_Exercise aim_
Transcribe the material verbatim in full; the pictures do not belong in the copy.

_Collected material_
______________________________

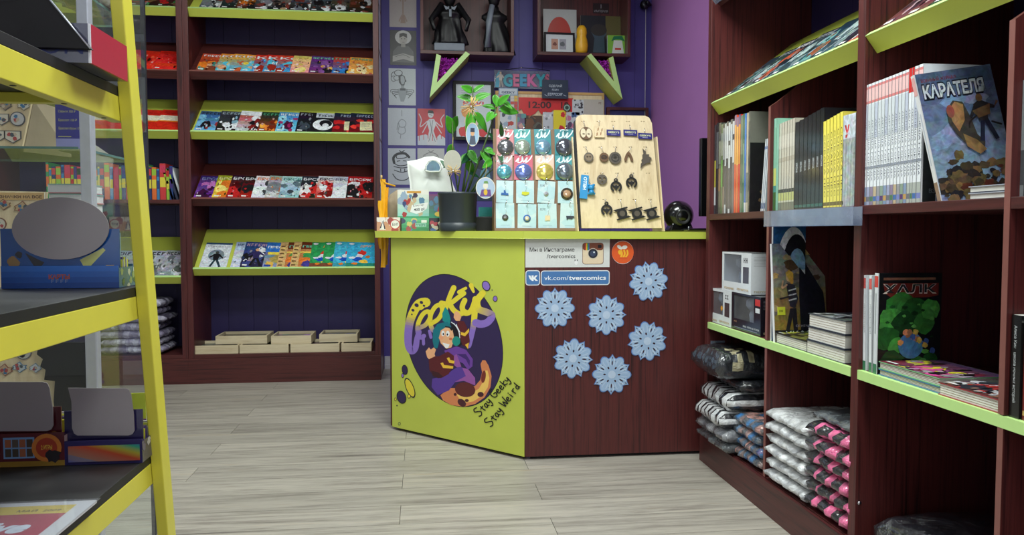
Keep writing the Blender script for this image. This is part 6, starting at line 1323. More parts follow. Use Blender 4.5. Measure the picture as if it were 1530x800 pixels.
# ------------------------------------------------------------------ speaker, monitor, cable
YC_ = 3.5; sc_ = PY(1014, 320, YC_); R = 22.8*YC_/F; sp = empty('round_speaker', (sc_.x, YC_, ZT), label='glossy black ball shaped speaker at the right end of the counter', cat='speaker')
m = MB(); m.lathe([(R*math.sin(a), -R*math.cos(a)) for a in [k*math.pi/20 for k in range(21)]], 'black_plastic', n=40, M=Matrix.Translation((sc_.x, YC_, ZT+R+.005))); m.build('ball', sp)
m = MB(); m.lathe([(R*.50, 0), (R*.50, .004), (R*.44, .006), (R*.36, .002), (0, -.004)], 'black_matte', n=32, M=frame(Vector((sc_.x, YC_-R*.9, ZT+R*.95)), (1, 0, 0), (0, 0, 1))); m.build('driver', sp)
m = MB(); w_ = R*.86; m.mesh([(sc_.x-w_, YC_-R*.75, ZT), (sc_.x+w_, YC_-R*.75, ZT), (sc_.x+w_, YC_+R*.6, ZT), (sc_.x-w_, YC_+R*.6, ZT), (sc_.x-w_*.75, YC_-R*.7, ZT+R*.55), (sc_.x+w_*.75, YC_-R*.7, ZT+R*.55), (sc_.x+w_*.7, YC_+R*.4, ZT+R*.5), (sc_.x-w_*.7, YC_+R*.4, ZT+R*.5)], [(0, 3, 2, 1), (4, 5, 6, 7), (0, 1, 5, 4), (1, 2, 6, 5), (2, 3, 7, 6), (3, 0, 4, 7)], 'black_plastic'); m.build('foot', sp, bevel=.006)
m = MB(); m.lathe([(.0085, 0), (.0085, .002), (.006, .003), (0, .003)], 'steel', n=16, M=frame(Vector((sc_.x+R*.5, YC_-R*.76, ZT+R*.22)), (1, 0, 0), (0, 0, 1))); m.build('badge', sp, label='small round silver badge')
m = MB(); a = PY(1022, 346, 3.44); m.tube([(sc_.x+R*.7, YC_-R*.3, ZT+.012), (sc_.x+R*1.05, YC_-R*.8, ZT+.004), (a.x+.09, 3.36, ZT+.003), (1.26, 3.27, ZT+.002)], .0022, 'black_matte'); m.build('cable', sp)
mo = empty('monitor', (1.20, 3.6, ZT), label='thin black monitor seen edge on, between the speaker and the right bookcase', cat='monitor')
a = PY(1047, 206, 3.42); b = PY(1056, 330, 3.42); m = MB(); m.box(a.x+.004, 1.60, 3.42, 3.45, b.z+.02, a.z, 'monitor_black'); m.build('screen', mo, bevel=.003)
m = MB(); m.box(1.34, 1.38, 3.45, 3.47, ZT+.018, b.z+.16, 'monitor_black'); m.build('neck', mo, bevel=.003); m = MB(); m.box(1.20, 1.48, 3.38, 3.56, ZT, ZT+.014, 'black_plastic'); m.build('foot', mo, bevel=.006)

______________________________

_Task output_
Keep writing the Blender script for this image. This is part 6, starting at line 1323. More parts follow. Use Blender 4.5. Measure the picture as if it were 1530x800 pixels.
# ------------------------------------------------------------------ speaker, monitor, cable
YC_ = 3.5; sc_ = PY(1014, 320, YC_); R = 22.8*YC_/F; sp = empty('round_speaker', (sc_.x, YC_, ZT), label='glossy black ball shaped speaker at the right end of the counter', cat='speaker')
m = MB(); m.lathe([(R*math.sin(a), -R*math.cos(a)) for a in [k*math.pi/20 for k in range(21)]], 'black_plastic', n=40, M=Matrix.Translation((sc_.x, YC_, ZT+R+.005))); m.build('ball', sp)
m = MB(); m.lathe([(R*.50, 0), (R*.50, .004), (R*.44, .006), (R*.36, .002), (0, -.004)], 'black_matte', n=32, M=frame(Vector((sc_.x, YC_-R*.9, ZT+R*.95)), (1, 0, 0), (0, 0, 1))); m.build('driver', sp)
m = MB(); w_ = R*.86; m.mesh([(sc_.x-w_, YC_-R*.75, ZT), (sc_.x+w_, YC_-R*.75, ZT), (sc_.x+w_, YC_+R*.6, ZT), (sc_.x-w_, YC_+R*.6, ZT), (sc_.x-w_*.75, YC_-R*.7, ZT+R*.55), (sc_.x+w_*.75, YC_-R*.7, ZT+R*.55), (sc_.x+w_*.7, YC_+R*.4, ZT+R*.5), (sc_.x-w_*.7, YC_+R*.4, ZT+R*.5)], [(0, 3, 2, 1), (4, 5, 6, 7), (0, 1, 5, 4), (1, 2, 6, 5), (2, 3, 7, 6), (3, 0, 4, 7)], 'black_plastic'); m.build('foot', sp, bevel=.006)
m = MB(); m.lathe([(.0085, 0), (.0085, .002), (.006, .003), (0, .003)], 'steel', n=16, M=frame(Vector((sc_.x+R*.5, YC_-R*.76, ZT+R*.22)), (1, 0, 0), (0, 0, 1))); m.build('badge', sp, label='small round silver badge')
m = MB(); a = PY(1022, 346, 3.44); m.tube([(sc_.x+R*.7, YC_-R*.3, ZT+.012), (sc_.x+R*1.05, YC_-R*.8, ZT+.004), (a.x+.09, 3.36, ZT+.003), (1.26, 3.27, ZT+.002)], .0022, 'black_matte'); m.build('cable', sp)
mo = empty('monitor', (1.20, 3.6, ZT), label='thin black monitor seen edge on, between the speaker and the right bookcase', cat='monitor')
a = PY(1047, 206, 3.42); b = PY(1056, 330, 3.42); m = MB(); m.box(a.x+.004, 1.60, 3.42, 3.45, b.z+.02, a.z, 'monitor_black'); m.build('screen', mo, bevel=.003)
m = MB(); m.box(1.34, 1.38, 3.45, 3.47, ZT+.018, b.z+.16, 'monitor_black'); m.build('neck', mo, bevel=.003); m = MB(); m.box(1.20, 1.48, 3.38, 3.56, ZT, ZT+.014, 'black_plastic'); m.build('foot', mo, bevel=.006)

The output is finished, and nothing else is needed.